As such counsel, we have examined such matters of fact and questions of law as we have considered appropriate for purposes of this letter. In connection with the opinions set forth herein, we have reviewed and relied upon the Registration Statement and Base Prospectus, and such other documents, records, certificates, memoranda, and other instruments as we deem necessary as a basis for these opinions. With respect to the foregoing documents, we have assumed: (i) the authenticity of all records, documents, and instruments submitted to us as originals; (ii) the genuineness of all signatures on all agreements, instruments, and other documents submitted to us; (iii) the legal capacity and authority of all persons or entities (other than the Company) executing all agreements, instruments, or other documents submitted to us; (iv) the authenticity and the conformity to the originals of all records, documents, and instruments submitted to us as copies; (v) that the statements contained in the certificates and comparable documents of public officials, officers, and representatives of the Company and other persons on which we have relied for purposes of this opinion are true and correct; and (vi) the due authorization, execution, and delivery of all agreements, instruments, and other documents by all parties thereto (other than the due authorization, execution, and delivery of each such agreement, instrument and document by the Company).
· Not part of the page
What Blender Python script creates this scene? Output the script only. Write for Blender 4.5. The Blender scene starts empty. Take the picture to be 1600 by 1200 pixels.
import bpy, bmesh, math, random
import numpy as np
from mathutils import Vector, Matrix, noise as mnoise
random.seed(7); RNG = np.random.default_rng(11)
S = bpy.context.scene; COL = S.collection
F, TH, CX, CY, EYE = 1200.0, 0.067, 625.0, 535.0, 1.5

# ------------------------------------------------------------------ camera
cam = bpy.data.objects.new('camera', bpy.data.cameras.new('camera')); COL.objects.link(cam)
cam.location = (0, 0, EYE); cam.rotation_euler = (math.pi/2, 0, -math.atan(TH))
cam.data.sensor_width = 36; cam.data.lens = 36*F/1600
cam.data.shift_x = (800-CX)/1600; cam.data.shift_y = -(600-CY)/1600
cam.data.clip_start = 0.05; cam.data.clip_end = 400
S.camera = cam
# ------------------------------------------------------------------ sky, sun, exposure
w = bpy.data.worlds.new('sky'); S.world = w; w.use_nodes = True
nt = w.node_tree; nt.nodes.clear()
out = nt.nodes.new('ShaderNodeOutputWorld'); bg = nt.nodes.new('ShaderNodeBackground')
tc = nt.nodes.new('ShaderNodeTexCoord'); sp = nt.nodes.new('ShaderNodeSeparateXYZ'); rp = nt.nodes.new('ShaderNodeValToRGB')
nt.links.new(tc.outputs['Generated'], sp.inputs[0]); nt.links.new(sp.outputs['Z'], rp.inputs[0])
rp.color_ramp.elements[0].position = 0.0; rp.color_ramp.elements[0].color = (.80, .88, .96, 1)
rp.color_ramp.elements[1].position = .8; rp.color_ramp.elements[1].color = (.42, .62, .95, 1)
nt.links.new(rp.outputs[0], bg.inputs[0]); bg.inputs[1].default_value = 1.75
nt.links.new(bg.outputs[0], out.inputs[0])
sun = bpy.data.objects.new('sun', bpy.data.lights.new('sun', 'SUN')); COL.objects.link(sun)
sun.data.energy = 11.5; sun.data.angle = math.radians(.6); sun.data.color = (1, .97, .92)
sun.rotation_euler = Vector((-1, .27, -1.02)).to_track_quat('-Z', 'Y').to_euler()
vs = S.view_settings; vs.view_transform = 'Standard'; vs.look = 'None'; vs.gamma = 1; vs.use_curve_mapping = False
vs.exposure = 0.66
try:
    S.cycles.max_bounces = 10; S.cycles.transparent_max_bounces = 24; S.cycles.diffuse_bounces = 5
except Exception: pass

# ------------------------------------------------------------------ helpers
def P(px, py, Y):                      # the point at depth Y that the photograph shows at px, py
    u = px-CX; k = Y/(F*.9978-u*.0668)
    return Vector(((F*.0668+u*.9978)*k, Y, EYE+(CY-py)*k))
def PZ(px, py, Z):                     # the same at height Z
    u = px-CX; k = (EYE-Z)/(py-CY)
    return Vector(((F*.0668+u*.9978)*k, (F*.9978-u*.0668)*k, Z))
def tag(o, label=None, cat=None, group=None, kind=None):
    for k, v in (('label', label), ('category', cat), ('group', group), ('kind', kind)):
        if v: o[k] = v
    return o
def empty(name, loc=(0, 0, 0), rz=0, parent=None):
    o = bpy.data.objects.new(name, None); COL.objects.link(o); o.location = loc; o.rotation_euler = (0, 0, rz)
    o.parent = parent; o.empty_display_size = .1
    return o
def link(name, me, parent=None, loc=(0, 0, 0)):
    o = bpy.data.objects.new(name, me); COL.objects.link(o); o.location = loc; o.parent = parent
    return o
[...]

We have also obtained from officers of the Company certificates as to certain factual matters and, insofar as this opinion is based on matters of fact, we have relied on such certificates without independent investigation.

 

Our opinions set forth herein are limited to the laws of the State of New York, and we express no opinion herein concerning any other laws, and no opinion is expressed with respect to the laws of any other jurisdiction or any effect which such laws may have on the opinions expressed herein. This opinion is limited to the matters stated herein, and no opinion is implied or may be inferred beyond the matters expressly stated herein. Various issues concerning the laws of the Province of British Columbia, Canada, are addressed in the opinion of Cassels Brock & Blackwell LLP filed as an exhibit to the Registration Statement. We express no opinion with respect to those matters herein, and to the extent elements of those opinions are necessary to the conclusions expressed herein, we have, with the Company’s consent, assumed such matters, and with the permission of Cassels Brock & Blackwell LLP, relied upon their opinions.

 

Based upon the foregoing, and subject to the limitations, qualifications, exceptions and assumptions set forth herein, we are of the opinion, as of the date hereof, that when any of the Agreements have been duly authorized and executed by all necessary corporate action of the Company (and, in the case of an Indenture, authenticated by the trustee in accordance with the provisions of the applicable Indenture), and when the applicable Security is duly delivered by or on behalf of the Company against payment therefor in accordance with the applicable Agreement, and in the manner contemplated by the Registration Statement, the Prospectus and the applicable Prospectus Supplement and pursuant to any corporate action necessary to authorize and approve the issuance and terms, in each case, of any Warrants, Debt Securities, Rights, Purchase Contracts and Units, such Securities will constitute valid and binding obligations of the Company enforceable against the Company in accordance with their terms, except as the enforcement thereof may be limited by bankruptcy, insolvency, reorganization or other similar laws affecting the enforcement of creditors’ rights or by general equitable principles (whether applied by a court of law or equity).

 

With the Company’s consent, we have assumed (a) that each of the Warrants, Debt Securities, Rights, Purchase Contracts and Units and applicable Warrant Agreements, Indentures, Rights Agreements, Purchase Contract Agreements and Unit Agreements (including any board resolution, supplement or officer’s certificate pertaining thereto), governing such Securities (collectively, the “Documents”) will be governed by the internal laws of the State of New York, (b) that each of the Documents will be duly authorized, executed and delivered by the parties thereto, (c) that each of the Documents will constitute a legally valid and binding obligation of the parties thereto other than the Company, enforceable against such parties in accordance with their respective terms, and (d) that the status of each of the Documents as a legally valid and binding obligation of the parties will not be affected by any (i) breaches of, or defaults under, agreements or instruments, (ii) violations of statutes, rules, regulations or court or governmental orders, or (iii) failures to obtain required consents, approvals or authorizations from, or make required registrations, declarations or filings with, governmental authorities.

 

This opinion is for the Company’s benefit in connection with the Registration Statement and may be relied upon by the Company and by persons entitled to rely upon it pursuant to the applicable provisions of the Act. This opinion is provided for use solely in connection with the filing of the Registration Statement and may not be furnished to or relied upon by any person or entity for any other purpose without our prior written consent. This opinion is given as of the date hereof, and we assume no obligation to advise you after the date hereof of facts or circumstances that come to our attention, or changes in law that occur, that could affect the opinions contained herein.

 

We consent to the filing of this opinion as an exhibit to the Registration Statement and to the reference to our firm appearing under the caption “Legal Matters” in the Prospectus. In giving this consent, we do not thereby admit that we are within the category of persons whose consent is required under Section 7 of the Act or the rules and regulations of the SEC thereunder.